Horn solle das Blatt mit „starkem Boulevardprofil positionieren und den digitalen Wandel aktiv vorantreiben“, heißt es in der Konzernmitteilung. Der bisherige „Focus“-Chefredakteur Robert Schneider wird wie geplant Mitte April Chefredakteur von „Bild“. Im Dezember 2022 wurde bekannt, dass Boie Schneider an die Seite gestellt bekommt. Horn übernimmt die Chefredaktionen von „Bild“ und „Bild am Sonntag“ bis April in Doppelfunktion.

Abberufung der Chefredaktion von „Bild“ sorgt für Unruhe im Axel Springer-Verlag

Die dreifache Abberufung sorgt für weitere Unruhe im Berliner Verlag. Boie, früherer Chefredakteur der „Welt am Sonntag“, war im Herbst 2021 mit der Aufgabe angetreten, nach der Ära Julian Reichelts für geordnete Prozesse in der Boulevardredaktion zu sorgen.

Der frühere „Bild“-Chefredakteur Reichelt musste das Medienhaus verlassen. Ihm wurde Machtmissbrauch, Mobbing und Fehlverhalten in Verbindung mit Beziehungen zu Mitarbeiterinnen des Hauses vorgeworfen. Reichelt blieb nach ersten Vorwürfen im Frühjahr 2021 zunächst im Amt. Weil er auch danach Privates und Berufliches nicht klar trennte, warf Springer ihn raus.

Springer gelobte, mit den neuen Personalien auch eine bessere Firmenkultur zu etablieren. Dem digitalaffinen Boie sei es in der Anfangszeit tatsächlich gelungen, mit der alten Kultur zu brechen, heißt es in Unternehmenskreisen. Er habe viel verändert, offener kommuniziert, neue Köpfe installiert und vor allem das Digitale vorangebracht. Doch am Ende sei er an den alten Netzwerken gescheitert, heißt es aus dem Unternehmen.

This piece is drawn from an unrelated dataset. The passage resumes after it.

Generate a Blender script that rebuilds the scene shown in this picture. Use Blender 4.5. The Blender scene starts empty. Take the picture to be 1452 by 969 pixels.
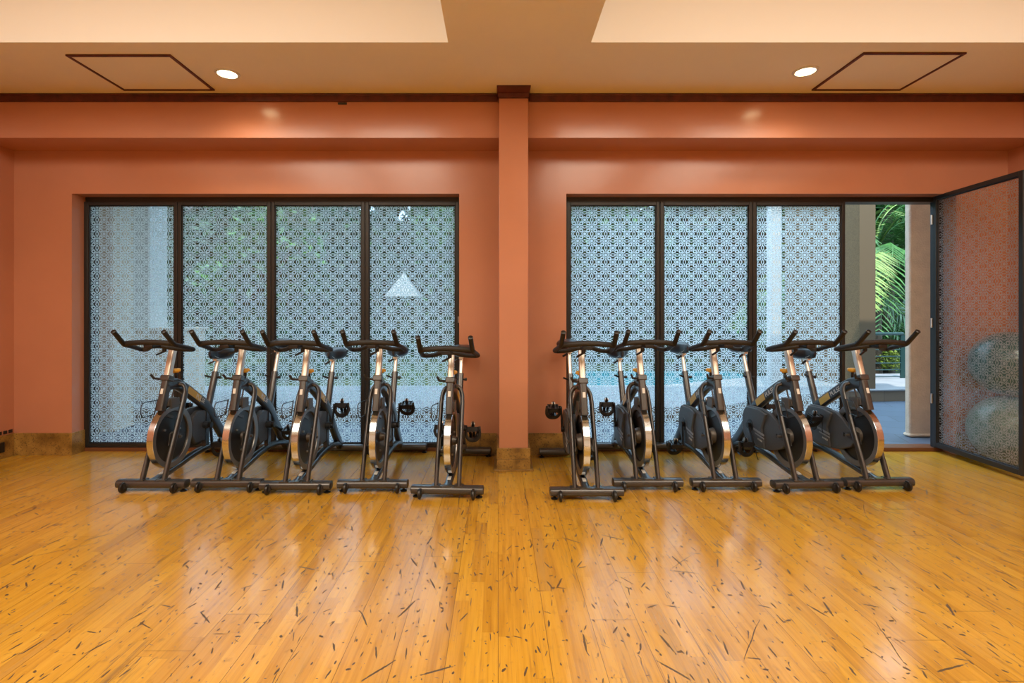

Die ehemalige Chefredakteurin der Bild am Sonntag wird Interimsweise Chefredakteurin der Bild. Sie soll die Chefredaktion auch künftig übergeordnet leiten. imago images/Christian Spicker

Marion Horn

Die ehemalige Chefredakteurin der Bild am Sonntag wird Interimsweise Chefredakteurin der Bild. Sie soll die Chefredaktion auch künftig übergeordnet leiten.

Pikant an der neuen Chefredaktion ist, dass die beiden Spitzenköpfe keine Digitalexpertise haben und aus Sicht einiger Insider für eine alte Bild-Kultur stehen. Intern wurde die Neubesetzung allerdings mit der Digitalstrategie begründet. Springer will mittelfristig keine gedruckten Zeitungen mehr vertreiben und ein reines Digitalunternehmen werden.

Strukturen bei „Bild“ sollen radikal verändert werden

So schrieb der Chef der Markengruppe „Bild“, Claudius Senst, in einer Mail an die Beschäftigten: Die „Bild“-Strukturen müssten radikal verändert und weiterentwickelt werden, damit die Marke weiter wachsen könne. „Dazu gehören Klarheit und Verlässlichkeit in der Führung und Verantwortung“, so Senst.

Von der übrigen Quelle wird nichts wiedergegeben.